Date: 2006-12-05 05:42 pm (UTC)

Date: 2006-12-05 03:50 am (UTC)
From: [identity profile] thetarnishedowl.livejournal.com
Man, that was great.

Date: 2006-12-05 05:42 pm (UTC)
From: [identity profile] dr-tectonic.livejournal.com
Thank you. =)

Date: 2006-12-05 11:52 pm (UTC)
From: [identity profile] drdeleto.livejournal.com
Dr_Tectonic's Apocalyptosaurus!

I, too, especially liked the first part--although the earth-swaying-like-water and water-turning-into-hills-of-earth part (whether that's me reading too far into it or not) was very fine.

Question for the author: Upon first reading I thought that you were mostly writing from the perspective of a regular prehistoric creature. But when I reread the first part I decided you were positing an unknown sentient and maybe civilized race. Yes? If so, as a reader I'd love to know more about the "writing our names upon the world" part. What kind of civilization or semi-civilization might sentient reptile-things have (the nature of which would cause them to leave no paleontological trace after the catastrophe)? What did they strive for? How far did they get in a dozen millenia?

Date: 2006-12-06 01:04 am (UTC)
From: [identity profile] dr-tectonic.livejournal.com
Thanks!

But when I reread the first part I decided you were positing an unknown sentient and maybe civilized race.
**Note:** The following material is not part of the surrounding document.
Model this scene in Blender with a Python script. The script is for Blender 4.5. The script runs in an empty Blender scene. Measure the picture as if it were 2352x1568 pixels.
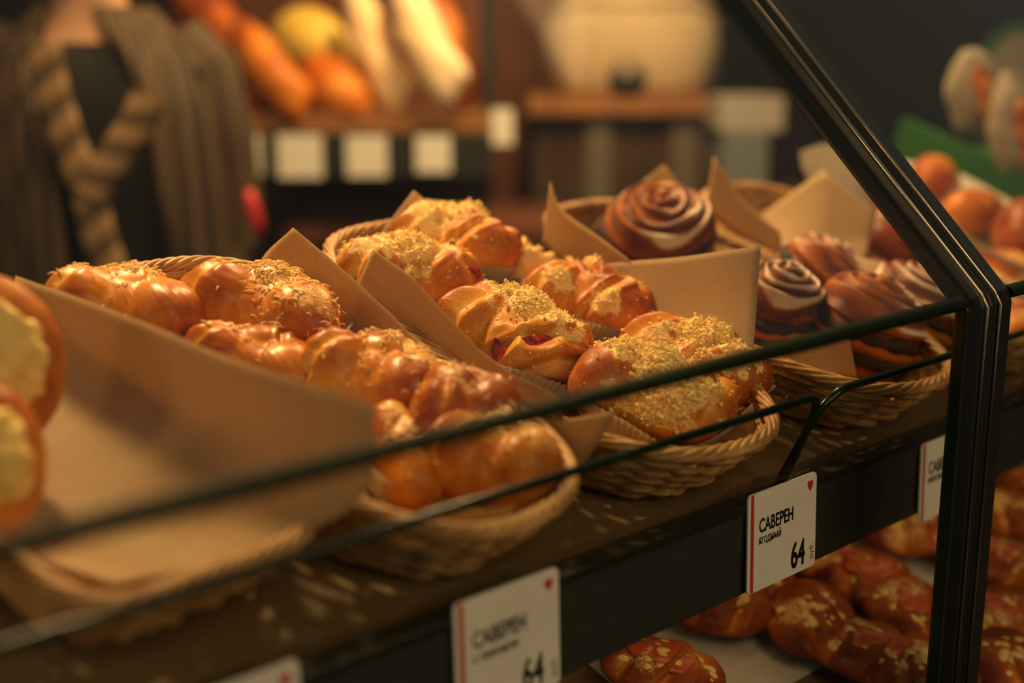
import bpy, bmesh, math, random
import numpy as np
from mathutils import Vector, Matrix

S = bpy.context.scene
COL = S.collection
PI = math.pi

# ------------------------------------------------------------------ camera
F = 2850.0
YAW = math.radians(47.3)
PITCH = math.atan(633 / F)
CAM = np.array([0.0, 0.0, 1.35])
_h = np.array([math.cos(YAW), math.sin(YAW), 0.0])
_r = np.array([math.sin(YAW), -math.cos(YAW), 0.0])
_f = _h * math.cos(PITCH) + np.array([0, 0, -math.sin(PITCH)])
_u = _h * math.sin(PITCH) + np.array([0, 0, math.cos(PITCH)])
cd = bpy.data.cameras.new('camera')
cd.lens = F / 2352 * 36; cd.sensor_width = 36; cd.clip_start = 0.02; cd.clip_end = 60
cd.dof.use_dof = True; cd.dof.focus_distance = 0.855; cd.dof.aperture_fstop = 2.1
cam = bpy.data.objects.new('camera', cd); COL.objects.link(cam)
cam.location = CAM; cam.rotation_euler = (PI / 2 - PITCH, 0, YAW - PI / 2)
S.camera = cam

# ------------------------------------------------------------------ world, exposure
S.view_settings.view_transform = 'Standard'
S.view_settings.look = 'None'
S.view_settings.exposure = -0.12
S.view_settings.gamma = 1.0
S.render.film_transparent = False
W = bpy.data.worlds.new('world'); S.world = W; W.use_nodes = True
bg = W.node_tree.nodes['Background']
bg.inputs[0].default_value = (0.95, 0.93, 0.78, 1); bg.inputs[1].default_value = 0.13
S.cycles.max_bounces = 10; S.cycles.transparent_max_bounces = 24
S.cycles.diffuse_bounces = 4; S.cycles.glossy_bounces = 3; S.cycles.transmission_bounces = 6
S.cycles.caustics_reflective = False; S.cycles.caustics_refractive = False
S.cycles.sample_clamp_indirect = 3.0
S.cycles.use_denoising = True

# ------------------------------------------------------------------ lights
def area(name, loc, target, size, power, color, size_y=None, spread=180):
    l = bpy.data.lights.new(name, 'AREA'); l.energy = power; l.color = color
    l.shape = 'RECTANGLE'; l.size = size; l.size_y = size_y or size; l.spread = math.radians(spread)
    o = bpy.data.objects.new(name, l); COL.objects.link(o)
    o.location = loc
    o.rotation_euler = (Vector(target) - Vector(loc)).to_track_quat('-Z', 'Y').to_euler()
    return o
WARM = (1.0, 0.63, 0.26)
area('ceiling_spot', (0.62, 1.36, 2.30), (0.55, 0.6, 1.1), 0.16, 31, WARM)
area('ceiling_spot', (1.6, 1.5, 2.5), (1.1, 0.6, 1.1), 0.2, 12, WARM)
area('side_fill', (-1.55, 0.80, 2.0), (0.6, 0.55, 1.15), 0.25, 7.5, WARM, .5)  # added light: glints on the sloping bar, brighter left-facing paper
area('lower_shelf_fill', (1.0, 0.52, 1.035), (1.0, 0.66, 0.85), 1.3, .20, (1.0, 0.60, 0.26), .02)  # added fill that brightens the lower pastries, no actual lamp there
area('low_front_fill', (1.3, -1.6, 1.75), (0.7, 0.5, 1.05), 0.9, 11, (1.0, 0.66, 0.34))  # added low fill from the front for the woven sides, no window
area('front_fill', (0.2, -1.2, 2.6), (0.7, 0.5, 1.0), 0.9, 12, (1.0, 0.66, 0.32))  # added soft fill standing in for ambient light from the front

def R(p):                                        # a point of the shop behind the case: right, forward, up from the camera
    return _r * p[0] + _h * p[1] + np.array([0, 0, p[2]])
area('rack_spot', R((0.15, 2.2, 2.4)), R((-0.25, 2.6, 1.4)), 0.2, 32, (1.0, 0.62, 0.26))
area('shop_wash', R((0.5, 2.0, 2.8)), R((0.6, 3.2, 1.0)), 1.0, 8, (1.0, 0.56, 0.24))

# ------------------------------------------------------------------ pixel -> place helpers
def ray(x, y): return _f + _r * (x - 1176) / F + _u * (784 - y) / F
def at_plane(x, y, p0, n):
    d = ray(x, y); p0 = np.array(p0, float); n = np.array(n, float)
    return CAM + d * (np.dot(p0 - CAM, n) / np.dot(d, n))
def at_depth(x, y, d): return CAM + ray(x, y) * d
Y0 = 0.465; YP = 0.383; ZR = 1.066; TILT = math.radians(16)
O = np.array([0.0, Y0, 1.068])
EV = np.array([0, math.cos(TILT), math.sin(TILT)]); EW = np.array([0, -math.sin(TILT), math.cos(TILT)])
EU = np.array([1.0, 0, 0])
def sh(u, v, w=0.0): return O + EU * u + EV * v + EW * w        # shelf coordinates -> world
def uvw(p): q = np.array(p) - O; return np.array([q @ EU, q @ EV, q @ EW])
def on_w(x, y, w): return uvw(at_plane(x, y, O + EW * w, EW))   # on a plane parallel to the shelf
def on_v(x, y, v): return uvw(at_plane(x, y, sh(0, v), EV))
def on_u(x, y, u, lean=0.0): return uvw(at_plane(x, y, sh(u, 0), EU - EW * lean))

# ------------------------------------------------------------------ object helpers
def link(o, parent=None, mat=None):
    COL.objects.link(o)
    if parent is not None: o.parent = parent
    return o
def tag(o, label=None, cat=None, group=None, kind=None):
    if label: o['label'] = label
    if cat: o['category'] = cat
    if group: o['group'] = group
    if kind: o['kind'] = kind
    return o
def empty(name, mat4=None, label=None, cat=None, group=None):
    o = bpy.data.objects.new(name, None); COL.objects.link(o); o.empty_display_size = 0.02
    if mat4 is not None: o.matrix_world = mat4
    return tag(o, label, cat, group)
def mesh_obj(name, V, Fc, mat, parent=None, smooth=True, attrs=None):
    me = bpy.data.meshes.new(name)
    me.from_pydata([tuple(map(float, v)) for v in V], [], [tuple(int(i) for i in f) for f in Fc])
    if smooth: me.polygons.foreach_set('use_smooth', [True] * len(me.polygons))
    for k, a in (attrs or {}).items():
        at = me.attributes.new(k, 'FLOAT', 'POINT'); at.data.foreach_set('value', np.asarray(a, dtype=np.float32))
    if mat: me.materials.append(mat)
    me.update()
    o = bpy.data.objects.new(name, me)
    return link(o, parent)
def frame(origin, ex, ey, ez):
    m = Matrix.Identity(4)
    for i, a in enumerate((ex, ey, ez)):
        for k in range(3): m[k][i] = float(a[k])
    for k in range(3): m[k][3] = float(origin[k])
    return m
def shelf_frame(u, v, w=0.0, yaw=0.0, off=0.0):
    c, s = math.cos(yaw), math.sin(yaw)
    return frame(sh(u, v, w + off), EU * c + EV * s, -EU * s + EV * c, EW)
def shop_frame(rx, fw, z, yaw=0.0):
    c, s = math.cos(yaw), math.sin(yaw)
    return frame(R((rx, fw, z)), _r * c + _h * s, -_r * s + _h * c, (0, 0, 1))

class MB:
    def __init__(s): s.V = []; s.F = []; s.n = 0
    def add(s, V, Fc):
        s.F += [tuple(i + s.n for i in f) for f in Fc]; s.V += [tuple(v) for v in V]; s.n += len(V)
    def box(s, lo, hi, m=None):
        (a, b, c), (d, e, f) = lo, hi
        V = [(a,b,c),(d,b,c),(d,e,c),(a,e,c),(a,b,f),(d,b,f),(d,e,f),(a,e,f)]
        if m is not None: V = [tuple(m @ Vector(v)) for v in V]
        s.add(V, [(0,3,2,1),(4,5,6,7),(0,1,5,4),(1,2,6,5),(2,3,7,6),(3,0,4,7)])
    def tube(s, P, r, sides=6, closed=False):
        P = np.array(P, float); n = len(P)
        rr = np.broadcast_to(np.array(r, float), (n,))
        T = (np.roll(P, -1, 0) - np.roll(P, 1, 0)) if closed else np.gradient(P, axis=0)
        T /= np.linalg.norm(T, axis=1)[:, None] + 1e-12
        up = np.array([0, 0, 1.0]); up = np.where(np.abs(T @ up)[:, None] > .95, np.array([1.0, 0, 0]), up)
        A = np.cross(T, up); A /= np.linalg.norm(A, axis=1)[:, None] + 1e-12
        B = np.cross(A, T)
        V = []
        for k in range(sides):
            an = 2 * PI * k / sides
            V.append(P + (A * math.cos(an) + B * math.sin(an)) * rr[:, None])
        V = np.stack(V, 1).reshape(-1, 3)
        Fc = []
        m = n if closed else n - 1
        for i in range(m):
            j = (i + 1) % n
            for k in range(sides):
                l = (k + 1) % sides
                Fc.append((i * sides + k, j * sides + k, j * sides + l, i * sides + l))
        if not closed:
            Fc.append(tuple(range(sides))); Fc.append(tuple((n - 1) * sides + k for k in range(sides))[::-1])
        s.add(V, Fc)
    def grid(s, G, closed_u=False, closed_v=False):
        G = np.array(G, float); a, b = G.shape[:2]
        Fc = []
        for i in range(a if closed_u else a - 1):
            for j in range(b if closed_v else b - 1):
                i2, j2 = (i + 1) % a, (j + 1) % b
                Fc.append((i * b + j, i2 * b + j, i2 * b + j2, i * b + j2))
        s.add(G.reshape(-1, 3), Fc)
    def build(s, name, mat, parent=None, smooth=True):
        return mesh_obj(name, s.V, s.F, mat, parent, smooth)
def bevel(o, w, seg=2):
    m = o.modifiers.new('bevel', 'BEVEL'); m.width = w; m.segments = seg; m.limit_method = 'ANGLE'
    m.angle_limit = math.radians(40)
    return o
_ico = {}
def ico(sub):
    if sub not in _ico:
        bm = bmesh.new(); bmesh.ops.create_icosphere(bm, subdivisions=sub, radius=1)
        _ico[sub] = (np.array([v.co[:] for v in bm.verts]), [tuple(v.index for v in f.verts) for f in bm.faces]); bm.free()
    return _ico[sub]
def snoise(P, seed, freq, octs=3):
    """cheap smooth noise from summed sines"""
    rs = np.random.RandomState(seed); out = np.zeros(len(P)); amp = 1.0; tot = 0
    for o in range(octs):
        for k in range(4):
            d = rs.normal(size=3); d /= np.linalg.norm(d)
            out += amp * np.sin(P @ d * freq * (0.7 + .6 * rs.rand()) + rs.rand() * 6.28)
        tot += amp * 2; freq *= 2.1; amp *= .55
    return out / tot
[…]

Yes?

Yes!

I figure you could have anything up to pre- or early Industrial Revolution levels of civilization and still leave nothing that would survive that kind of catastrophe enough for us to see any traces of it. (Heck, except for the Moon landings, I don't know that we'd leave anything that durable behind if we suddenly vanished, either...)

So I was recounting stages of development. Millions of years as proto-sentients. A hundred thousand years at the stone age level: fire and speech and self-awareness. Ten thousand or so years with writing and early civilization. A few centuries of enough science to be able to look into the night sky and start to understand what you were seeing.

How far beyond that did they get? I didn't want to be specific. Just far enough to see their end coming, not far enough to avoid it. I think they strove for a lot of things, but the appreciation of beauty was one of them. Strawberries hanging from the cliff...

(Early on, I toyed with making them space-faring and the asteroid as a human saurian error, but there was too much exposition to fit into a poem, so they ended up more open-ended and unknown.)